Crying out about the lack of due process in these cases really needs to be examined closely. We need to go to the logical end point of arguing that the legal standard for conviction of a crime in a court of law is what must be met in order for a man to lose his job. Really? For predatory men to no longer thrive in their workplaces we must be able to convict?

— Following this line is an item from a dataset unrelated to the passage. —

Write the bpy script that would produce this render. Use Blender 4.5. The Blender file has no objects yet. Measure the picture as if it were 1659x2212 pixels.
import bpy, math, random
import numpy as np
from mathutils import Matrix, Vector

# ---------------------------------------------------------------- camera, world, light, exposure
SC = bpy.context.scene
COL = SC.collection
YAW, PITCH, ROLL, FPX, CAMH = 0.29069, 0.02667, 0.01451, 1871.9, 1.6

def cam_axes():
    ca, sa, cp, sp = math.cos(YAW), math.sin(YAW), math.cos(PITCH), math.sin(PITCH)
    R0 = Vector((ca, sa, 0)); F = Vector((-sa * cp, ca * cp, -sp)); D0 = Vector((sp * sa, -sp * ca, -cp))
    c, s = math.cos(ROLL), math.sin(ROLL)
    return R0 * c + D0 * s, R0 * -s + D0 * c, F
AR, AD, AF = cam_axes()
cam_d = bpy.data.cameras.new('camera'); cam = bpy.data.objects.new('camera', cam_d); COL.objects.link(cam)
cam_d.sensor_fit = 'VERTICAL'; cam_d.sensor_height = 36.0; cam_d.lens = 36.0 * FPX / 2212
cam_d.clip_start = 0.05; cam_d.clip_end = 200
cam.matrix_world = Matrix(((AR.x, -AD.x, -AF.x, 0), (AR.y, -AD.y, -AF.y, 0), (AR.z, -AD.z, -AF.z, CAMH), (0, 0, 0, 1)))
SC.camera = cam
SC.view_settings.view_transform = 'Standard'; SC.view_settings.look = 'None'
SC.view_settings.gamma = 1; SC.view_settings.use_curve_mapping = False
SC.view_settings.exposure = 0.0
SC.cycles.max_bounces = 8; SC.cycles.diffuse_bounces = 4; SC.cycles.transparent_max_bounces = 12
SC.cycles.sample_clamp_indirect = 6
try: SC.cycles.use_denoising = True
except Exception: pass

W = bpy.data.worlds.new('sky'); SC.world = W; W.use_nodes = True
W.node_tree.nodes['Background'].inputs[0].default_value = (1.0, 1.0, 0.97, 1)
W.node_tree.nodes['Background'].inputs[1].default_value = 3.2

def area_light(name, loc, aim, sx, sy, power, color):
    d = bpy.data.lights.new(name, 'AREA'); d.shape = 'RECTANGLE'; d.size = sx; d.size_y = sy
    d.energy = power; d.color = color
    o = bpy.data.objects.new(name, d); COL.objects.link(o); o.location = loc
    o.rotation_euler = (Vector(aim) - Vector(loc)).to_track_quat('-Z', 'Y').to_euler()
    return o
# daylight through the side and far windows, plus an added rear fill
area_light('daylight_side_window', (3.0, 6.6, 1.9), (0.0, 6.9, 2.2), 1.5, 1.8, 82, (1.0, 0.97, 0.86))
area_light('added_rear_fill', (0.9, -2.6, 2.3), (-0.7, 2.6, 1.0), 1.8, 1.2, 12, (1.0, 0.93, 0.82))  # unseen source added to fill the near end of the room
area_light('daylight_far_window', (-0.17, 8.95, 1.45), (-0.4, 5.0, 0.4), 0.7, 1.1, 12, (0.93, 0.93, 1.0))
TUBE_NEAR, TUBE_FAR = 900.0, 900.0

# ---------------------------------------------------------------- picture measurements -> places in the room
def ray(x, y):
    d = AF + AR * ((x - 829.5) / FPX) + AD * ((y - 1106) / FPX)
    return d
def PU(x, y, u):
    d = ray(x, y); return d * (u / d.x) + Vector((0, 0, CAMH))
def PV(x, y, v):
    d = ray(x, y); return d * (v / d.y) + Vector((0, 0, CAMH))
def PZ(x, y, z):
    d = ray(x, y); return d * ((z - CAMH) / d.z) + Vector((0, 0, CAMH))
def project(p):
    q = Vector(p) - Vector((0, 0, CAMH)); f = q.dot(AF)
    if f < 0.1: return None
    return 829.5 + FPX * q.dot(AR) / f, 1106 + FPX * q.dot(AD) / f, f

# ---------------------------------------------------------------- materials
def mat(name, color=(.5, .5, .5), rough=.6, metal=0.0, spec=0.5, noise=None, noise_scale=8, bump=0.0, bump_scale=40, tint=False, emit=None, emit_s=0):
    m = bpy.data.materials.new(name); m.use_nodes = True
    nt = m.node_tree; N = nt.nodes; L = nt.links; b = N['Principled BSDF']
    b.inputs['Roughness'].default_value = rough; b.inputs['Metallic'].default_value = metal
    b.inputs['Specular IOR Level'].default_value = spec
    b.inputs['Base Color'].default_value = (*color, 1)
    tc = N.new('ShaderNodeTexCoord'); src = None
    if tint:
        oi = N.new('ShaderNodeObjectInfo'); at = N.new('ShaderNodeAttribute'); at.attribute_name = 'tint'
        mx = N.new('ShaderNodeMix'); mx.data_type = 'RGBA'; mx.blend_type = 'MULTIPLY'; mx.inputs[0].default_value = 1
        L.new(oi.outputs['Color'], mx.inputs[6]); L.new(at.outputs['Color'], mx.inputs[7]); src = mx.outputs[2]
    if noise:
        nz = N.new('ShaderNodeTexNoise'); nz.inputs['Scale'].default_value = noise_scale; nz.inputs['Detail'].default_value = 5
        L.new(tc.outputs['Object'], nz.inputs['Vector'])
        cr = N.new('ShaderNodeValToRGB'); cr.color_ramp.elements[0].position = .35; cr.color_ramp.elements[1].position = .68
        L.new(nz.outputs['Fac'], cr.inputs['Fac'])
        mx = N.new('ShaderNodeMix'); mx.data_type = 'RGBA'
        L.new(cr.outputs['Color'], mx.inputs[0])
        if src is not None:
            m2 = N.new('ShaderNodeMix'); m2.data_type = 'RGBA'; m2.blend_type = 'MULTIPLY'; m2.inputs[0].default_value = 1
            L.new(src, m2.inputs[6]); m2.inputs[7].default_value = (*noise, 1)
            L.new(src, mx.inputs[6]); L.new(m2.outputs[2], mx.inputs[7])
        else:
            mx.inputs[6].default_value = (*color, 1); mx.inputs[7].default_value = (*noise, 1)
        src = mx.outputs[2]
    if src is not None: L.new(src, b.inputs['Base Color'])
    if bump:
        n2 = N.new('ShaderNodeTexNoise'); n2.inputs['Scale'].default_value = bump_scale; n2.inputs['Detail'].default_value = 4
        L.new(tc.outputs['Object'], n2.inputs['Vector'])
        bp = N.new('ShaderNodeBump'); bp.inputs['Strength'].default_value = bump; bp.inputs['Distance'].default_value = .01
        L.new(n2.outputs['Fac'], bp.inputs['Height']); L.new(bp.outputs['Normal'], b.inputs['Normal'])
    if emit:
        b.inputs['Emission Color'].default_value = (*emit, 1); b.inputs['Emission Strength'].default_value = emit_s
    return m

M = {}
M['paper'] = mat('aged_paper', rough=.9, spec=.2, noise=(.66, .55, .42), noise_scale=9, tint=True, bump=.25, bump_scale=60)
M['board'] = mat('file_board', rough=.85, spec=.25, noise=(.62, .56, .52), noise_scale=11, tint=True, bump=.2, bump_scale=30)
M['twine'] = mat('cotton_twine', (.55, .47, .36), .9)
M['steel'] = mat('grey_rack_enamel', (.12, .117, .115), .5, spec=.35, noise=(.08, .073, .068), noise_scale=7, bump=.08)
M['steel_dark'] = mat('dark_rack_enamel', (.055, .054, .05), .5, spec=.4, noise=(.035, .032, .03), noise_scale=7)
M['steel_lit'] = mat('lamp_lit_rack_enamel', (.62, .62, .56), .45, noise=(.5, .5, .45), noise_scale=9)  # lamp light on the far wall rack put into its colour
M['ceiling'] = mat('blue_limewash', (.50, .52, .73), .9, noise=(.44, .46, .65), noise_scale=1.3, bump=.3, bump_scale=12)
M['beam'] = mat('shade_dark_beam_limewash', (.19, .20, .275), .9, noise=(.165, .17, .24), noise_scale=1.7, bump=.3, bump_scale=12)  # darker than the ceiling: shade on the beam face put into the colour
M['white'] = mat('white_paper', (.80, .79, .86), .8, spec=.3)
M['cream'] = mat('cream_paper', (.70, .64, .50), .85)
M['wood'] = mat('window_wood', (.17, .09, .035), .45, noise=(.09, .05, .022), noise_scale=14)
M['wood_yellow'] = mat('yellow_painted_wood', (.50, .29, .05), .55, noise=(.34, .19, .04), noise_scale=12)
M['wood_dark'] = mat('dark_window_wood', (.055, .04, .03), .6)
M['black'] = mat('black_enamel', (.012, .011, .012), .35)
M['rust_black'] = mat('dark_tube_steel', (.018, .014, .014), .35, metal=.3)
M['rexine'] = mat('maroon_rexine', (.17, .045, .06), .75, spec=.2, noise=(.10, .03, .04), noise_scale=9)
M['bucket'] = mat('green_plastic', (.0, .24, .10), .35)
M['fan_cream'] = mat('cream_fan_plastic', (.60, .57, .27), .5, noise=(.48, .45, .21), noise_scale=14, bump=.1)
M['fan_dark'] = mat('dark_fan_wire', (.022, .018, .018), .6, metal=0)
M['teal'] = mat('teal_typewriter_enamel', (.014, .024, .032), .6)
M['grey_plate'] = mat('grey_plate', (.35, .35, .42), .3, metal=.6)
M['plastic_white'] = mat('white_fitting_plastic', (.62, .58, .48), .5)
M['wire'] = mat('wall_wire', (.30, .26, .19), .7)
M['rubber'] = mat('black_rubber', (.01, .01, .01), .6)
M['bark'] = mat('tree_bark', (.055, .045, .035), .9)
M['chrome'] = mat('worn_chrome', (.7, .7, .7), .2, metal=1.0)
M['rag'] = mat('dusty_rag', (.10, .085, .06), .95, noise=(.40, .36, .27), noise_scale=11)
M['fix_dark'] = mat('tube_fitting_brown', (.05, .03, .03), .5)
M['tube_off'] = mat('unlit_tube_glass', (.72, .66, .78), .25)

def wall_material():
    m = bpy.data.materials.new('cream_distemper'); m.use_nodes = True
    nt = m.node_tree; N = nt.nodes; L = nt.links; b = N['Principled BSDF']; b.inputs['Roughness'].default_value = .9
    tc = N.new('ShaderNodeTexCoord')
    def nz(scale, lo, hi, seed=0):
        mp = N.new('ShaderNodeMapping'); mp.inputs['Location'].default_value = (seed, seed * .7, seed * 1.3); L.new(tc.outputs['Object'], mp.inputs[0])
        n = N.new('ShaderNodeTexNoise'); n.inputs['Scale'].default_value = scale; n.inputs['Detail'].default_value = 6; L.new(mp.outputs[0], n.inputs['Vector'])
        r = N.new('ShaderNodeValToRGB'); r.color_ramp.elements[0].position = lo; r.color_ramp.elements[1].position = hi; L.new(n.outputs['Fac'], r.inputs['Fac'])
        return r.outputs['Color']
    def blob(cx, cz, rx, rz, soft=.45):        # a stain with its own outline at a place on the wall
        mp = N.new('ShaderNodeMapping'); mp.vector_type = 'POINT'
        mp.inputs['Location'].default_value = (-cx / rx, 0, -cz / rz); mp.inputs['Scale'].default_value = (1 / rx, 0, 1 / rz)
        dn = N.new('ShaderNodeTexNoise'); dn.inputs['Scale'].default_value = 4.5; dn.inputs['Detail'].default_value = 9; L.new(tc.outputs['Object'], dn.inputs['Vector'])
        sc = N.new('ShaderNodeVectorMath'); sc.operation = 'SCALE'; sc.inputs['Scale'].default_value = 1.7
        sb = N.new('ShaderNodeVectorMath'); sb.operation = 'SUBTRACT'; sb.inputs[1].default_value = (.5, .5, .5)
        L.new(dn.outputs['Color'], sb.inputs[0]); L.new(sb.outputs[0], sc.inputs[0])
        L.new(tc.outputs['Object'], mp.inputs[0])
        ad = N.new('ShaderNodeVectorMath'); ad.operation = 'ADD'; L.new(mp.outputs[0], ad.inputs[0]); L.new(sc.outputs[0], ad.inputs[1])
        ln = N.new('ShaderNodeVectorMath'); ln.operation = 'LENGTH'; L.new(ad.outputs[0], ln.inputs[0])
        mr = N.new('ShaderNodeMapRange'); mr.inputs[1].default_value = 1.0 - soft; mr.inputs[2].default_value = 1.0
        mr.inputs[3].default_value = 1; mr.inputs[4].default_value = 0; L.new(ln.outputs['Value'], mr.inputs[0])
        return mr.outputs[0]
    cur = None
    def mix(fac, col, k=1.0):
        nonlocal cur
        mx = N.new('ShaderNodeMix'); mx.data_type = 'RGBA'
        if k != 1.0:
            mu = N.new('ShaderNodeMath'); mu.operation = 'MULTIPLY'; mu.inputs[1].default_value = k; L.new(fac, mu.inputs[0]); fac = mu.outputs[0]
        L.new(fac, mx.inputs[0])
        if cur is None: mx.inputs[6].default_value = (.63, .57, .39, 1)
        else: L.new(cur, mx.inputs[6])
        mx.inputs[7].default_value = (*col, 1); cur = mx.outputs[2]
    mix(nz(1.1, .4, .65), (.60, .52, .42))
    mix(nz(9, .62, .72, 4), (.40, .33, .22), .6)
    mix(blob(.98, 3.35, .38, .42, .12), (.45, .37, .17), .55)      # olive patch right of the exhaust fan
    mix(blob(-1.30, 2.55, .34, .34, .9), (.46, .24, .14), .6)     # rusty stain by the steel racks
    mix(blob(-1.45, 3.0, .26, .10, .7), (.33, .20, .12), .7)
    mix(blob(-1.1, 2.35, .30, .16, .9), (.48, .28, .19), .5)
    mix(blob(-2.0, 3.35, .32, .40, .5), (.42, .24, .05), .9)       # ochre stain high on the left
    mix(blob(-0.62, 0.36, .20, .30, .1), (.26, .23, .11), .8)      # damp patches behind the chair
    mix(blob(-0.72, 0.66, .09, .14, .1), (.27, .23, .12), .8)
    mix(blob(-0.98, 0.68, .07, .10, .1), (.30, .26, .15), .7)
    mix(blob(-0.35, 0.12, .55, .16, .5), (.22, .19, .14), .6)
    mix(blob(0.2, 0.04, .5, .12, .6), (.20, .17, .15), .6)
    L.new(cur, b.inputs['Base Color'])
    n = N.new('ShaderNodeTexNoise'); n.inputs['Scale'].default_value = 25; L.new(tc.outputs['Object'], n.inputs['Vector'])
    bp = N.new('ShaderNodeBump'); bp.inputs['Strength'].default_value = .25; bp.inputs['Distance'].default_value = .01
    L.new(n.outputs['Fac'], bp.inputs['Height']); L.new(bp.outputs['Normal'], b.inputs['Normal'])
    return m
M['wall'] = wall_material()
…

Finally, and in a similar vein, I’m also reading from various precincts that the Democratic Party and the left-leaning media are inflicting mortal blows to their own body politic at its weakest moment. Apparently, according to this narrative, #MeToo is doing the enemy’s work for them by sowing chaos, fear, and self-doubt in the halls of liberal power. In other words, unreasonable women (dare I say shrill? vindictive? hysterical?) are now to blame for the state of the Democratic Party. Just as Clinton was a weak candidate and white women elected Trump, we find, once again, that the double X chromosome is the source of the problem.
I wonder if Democrats who find no difficulty recognizing that the GOP and Trump are preemptively vilifying Mueller, his team, and the FBI, can see that #MeToo and its fallout are being set up for the blame if the Democrats continue to be ineffective at resisting the further rise of the strong man.